CULTURE Minister Ed Vaizey has visited one of the world’s greatest newspaper libraries, which is being created in a cavernous new building near Boston Spa.

The high-tech Newspaper Storage Building at the British Library will eventually contain 750 million pages from more than 300 years of local, regional and national newspapers – including The Press and its predecessor, The Yorkshire Evening Press.

The building is 24 metres high – almost half the height of the Minster – and a series of measures has been taken to ensure the newspapers are well preserved.

Levels of oxygen in the airtight complex will be reduced from normal levels of 20 per cent to 14.6 to ensure the collection cannot catch fire and, no matter what the weather is like outside, temperatures will be kept at a constant 14C, with humidity maintained at 52.5 per cent.

Conditions contrast sharply with the current, outdated home of the newspapers, in Colindale, north London, which has no temperature or humidity controls.

The newspapers will be put on to racking up to 20 metres high by robots, and will be bar-coded to ensure they can be retrieved whenever needed.

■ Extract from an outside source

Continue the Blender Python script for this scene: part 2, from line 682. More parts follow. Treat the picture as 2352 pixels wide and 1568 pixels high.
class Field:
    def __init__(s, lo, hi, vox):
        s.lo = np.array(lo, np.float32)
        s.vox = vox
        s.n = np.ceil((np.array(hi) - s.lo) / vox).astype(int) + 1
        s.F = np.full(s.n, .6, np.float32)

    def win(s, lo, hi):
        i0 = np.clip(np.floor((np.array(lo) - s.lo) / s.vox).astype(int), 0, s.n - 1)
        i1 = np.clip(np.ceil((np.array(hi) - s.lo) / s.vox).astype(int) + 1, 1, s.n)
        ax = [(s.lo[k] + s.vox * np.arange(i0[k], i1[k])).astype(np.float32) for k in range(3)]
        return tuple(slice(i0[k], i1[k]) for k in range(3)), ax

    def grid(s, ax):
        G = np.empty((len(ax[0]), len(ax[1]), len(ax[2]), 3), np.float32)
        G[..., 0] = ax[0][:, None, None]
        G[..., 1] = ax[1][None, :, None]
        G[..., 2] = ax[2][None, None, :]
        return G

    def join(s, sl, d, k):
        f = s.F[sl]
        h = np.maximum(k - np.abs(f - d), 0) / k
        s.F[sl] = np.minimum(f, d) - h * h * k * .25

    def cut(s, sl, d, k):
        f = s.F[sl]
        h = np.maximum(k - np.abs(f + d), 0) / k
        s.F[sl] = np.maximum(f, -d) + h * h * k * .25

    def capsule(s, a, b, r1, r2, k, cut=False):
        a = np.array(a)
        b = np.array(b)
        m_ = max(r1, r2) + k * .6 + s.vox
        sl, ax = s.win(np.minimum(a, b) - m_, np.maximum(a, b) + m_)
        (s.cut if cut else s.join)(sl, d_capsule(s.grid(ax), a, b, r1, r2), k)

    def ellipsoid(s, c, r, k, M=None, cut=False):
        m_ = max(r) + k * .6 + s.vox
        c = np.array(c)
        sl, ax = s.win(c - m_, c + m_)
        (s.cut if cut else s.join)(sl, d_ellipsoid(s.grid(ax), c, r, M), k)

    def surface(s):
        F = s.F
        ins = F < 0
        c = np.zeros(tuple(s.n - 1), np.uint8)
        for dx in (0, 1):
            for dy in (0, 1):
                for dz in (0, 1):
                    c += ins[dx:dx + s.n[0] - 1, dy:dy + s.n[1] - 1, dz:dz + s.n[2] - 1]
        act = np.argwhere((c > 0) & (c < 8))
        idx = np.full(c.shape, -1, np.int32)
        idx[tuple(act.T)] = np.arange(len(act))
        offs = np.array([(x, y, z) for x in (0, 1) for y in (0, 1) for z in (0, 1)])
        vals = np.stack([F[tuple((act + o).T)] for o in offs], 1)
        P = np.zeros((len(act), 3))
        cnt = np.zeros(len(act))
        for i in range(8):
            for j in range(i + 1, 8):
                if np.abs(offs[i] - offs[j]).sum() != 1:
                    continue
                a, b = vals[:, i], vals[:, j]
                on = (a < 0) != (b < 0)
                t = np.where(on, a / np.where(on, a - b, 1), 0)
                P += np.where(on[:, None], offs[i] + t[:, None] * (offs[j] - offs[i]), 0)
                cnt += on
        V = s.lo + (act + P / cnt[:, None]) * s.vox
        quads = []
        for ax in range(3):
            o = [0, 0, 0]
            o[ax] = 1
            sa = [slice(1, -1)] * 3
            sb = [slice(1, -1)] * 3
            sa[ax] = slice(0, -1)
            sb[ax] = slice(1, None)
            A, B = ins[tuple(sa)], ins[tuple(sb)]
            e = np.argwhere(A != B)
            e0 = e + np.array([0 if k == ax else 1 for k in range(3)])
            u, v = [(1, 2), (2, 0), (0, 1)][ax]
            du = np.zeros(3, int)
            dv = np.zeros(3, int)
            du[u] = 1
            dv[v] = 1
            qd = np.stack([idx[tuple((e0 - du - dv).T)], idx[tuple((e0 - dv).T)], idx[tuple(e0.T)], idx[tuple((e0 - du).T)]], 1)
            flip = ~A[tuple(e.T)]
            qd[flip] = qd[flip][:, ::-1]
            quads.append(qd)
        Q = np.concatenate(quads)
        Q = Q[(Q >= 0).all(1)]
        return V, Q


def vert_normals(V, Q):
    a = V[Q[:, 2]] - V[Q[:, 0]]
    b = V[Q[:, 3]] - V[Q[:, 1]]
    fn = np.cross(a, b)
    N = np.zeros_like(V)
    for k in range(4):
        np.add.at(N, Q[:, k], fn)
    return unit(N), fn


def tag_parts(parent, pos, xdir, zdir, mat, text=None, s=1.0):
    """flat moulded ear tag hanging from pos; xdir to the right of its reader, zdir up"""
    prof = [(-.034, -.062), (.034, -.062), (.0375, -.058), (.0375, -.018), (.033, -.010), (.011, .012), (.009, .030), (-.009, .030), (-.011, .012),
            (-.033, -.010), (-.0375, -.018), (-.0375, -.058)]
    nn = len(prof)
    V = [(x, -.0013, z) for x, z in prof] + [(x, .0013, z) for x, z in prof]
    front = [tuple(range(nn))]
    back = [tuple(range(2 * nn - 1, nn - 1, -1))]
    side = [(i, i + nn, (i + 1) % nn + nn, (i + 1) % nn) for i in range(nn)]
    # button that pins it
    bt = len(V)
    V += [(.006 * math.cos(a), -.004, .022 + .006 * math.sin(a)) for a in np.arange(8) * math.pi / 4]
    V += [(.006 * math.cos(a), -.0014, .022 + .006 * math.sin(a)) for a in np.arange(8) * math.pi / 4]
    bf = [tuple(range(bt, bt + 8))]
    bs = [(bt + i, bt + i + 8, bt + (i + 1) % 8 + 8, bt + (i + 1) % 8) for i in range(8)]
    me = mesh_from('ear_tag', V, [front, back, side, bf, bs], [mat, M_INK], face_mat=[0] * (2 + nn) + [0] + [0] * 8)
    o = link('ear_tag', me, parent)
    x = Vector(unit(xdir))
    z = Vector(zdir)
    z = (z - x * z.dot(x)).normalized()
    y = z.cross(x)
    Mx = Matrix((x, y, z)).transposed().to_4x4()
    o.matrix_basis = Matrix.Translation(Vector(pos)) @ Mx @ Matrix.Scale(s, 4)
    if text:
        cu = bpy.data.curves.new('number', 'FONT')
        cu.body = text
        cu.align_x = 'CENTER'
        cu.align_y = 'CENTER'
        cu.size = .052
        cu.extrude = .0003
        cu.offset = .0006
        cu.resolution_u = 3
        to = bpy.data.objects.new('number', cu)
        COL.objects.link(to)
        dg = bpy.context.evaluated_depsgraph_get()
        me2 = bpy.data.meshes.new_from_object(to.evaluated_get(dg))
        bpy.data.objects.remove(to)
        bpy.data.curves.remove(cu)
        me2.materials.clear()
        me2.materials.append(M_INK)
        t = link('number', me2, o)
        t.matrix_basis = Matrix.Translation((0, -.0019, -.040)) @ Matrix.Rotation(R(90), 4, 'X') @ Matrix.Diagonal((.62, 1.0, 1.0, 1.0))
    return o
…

Construction of the racking is expected to be completed by next Easter, and it will then take six months for the collection to be moved to Boston Spa from London, at the rate of three articulated lorries per day.

The £10 million new building has been funded as part of a £33 million investment by the Department for Culture, Media and Sport to safeguard the long-term future of the national newspaper collection.

Steve Morris, director of finance and corporate services at the British Library, said he expected staff from libraries around the world to come to Boston Spa to inspect the storage building.

Mr Vaizey praised the new building. He said: “It’s fantastic. This is going to store one of the greatest newspaper collections in the world, dating back to the 18th century, including not just national newspapers but also local newspapers from across the country.”